When any of the ghost-seeing-characters of Haunting Danielle encounters a spirit, the spirit typically looks like it did when he or she was alive—maybe a younger or older version. For a spirit with dramatic flair, like Eva Thorndike, mist or other ghostly special effects might be involved.

But of course, there is another type of ghost—the bedsheet ghost–that classic Halloween costume made from a white bedsheet, with two eyes cut out. I suspect the bedsheet ghost may have inspired the cartoonists behind Casper the Ghost.

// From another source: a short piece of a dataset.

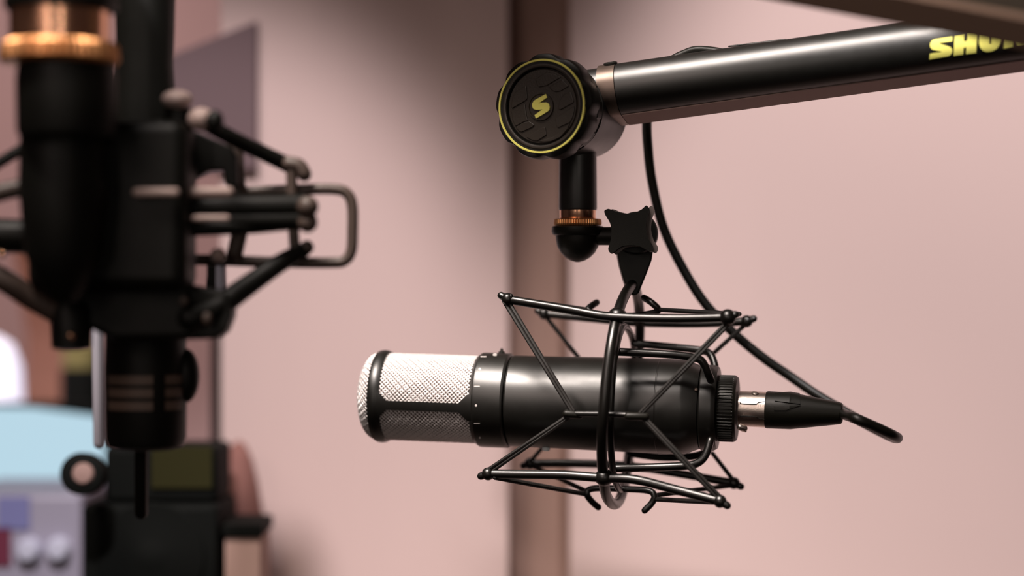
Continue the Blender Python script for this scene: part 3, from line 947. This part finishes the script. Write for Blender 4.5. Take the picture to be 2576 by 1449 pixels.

But who inspired the bedsheet ghost?

According to an article on The Ghost Story, the white bedsheet ghost evolved from the custom of corpses in early Britain being wrapped in white cloth for burial—typically without a coffin. Therefore, one way to scare people into believing you were the departed—dress up in a sheet-like cloth.

An article on TVTropes tells a similar story, but credits the bedsheet adaptation (inspired by burial shrouds) as a way for an actor in the 1800s to be more easily recognized as a ghost when portraying one on stage.

A Daily Beast article, Who Invented the ‘Bedsheet Ghost’ tells a similar story, crediting the theatre for bringing us the bedsheet ghost.

Since burial shrouds aren’t really a thing anymore—at least not in this country—I’d suspect today’s ghosts would look more like Walt and the other spirits of the Haunting Danielle series.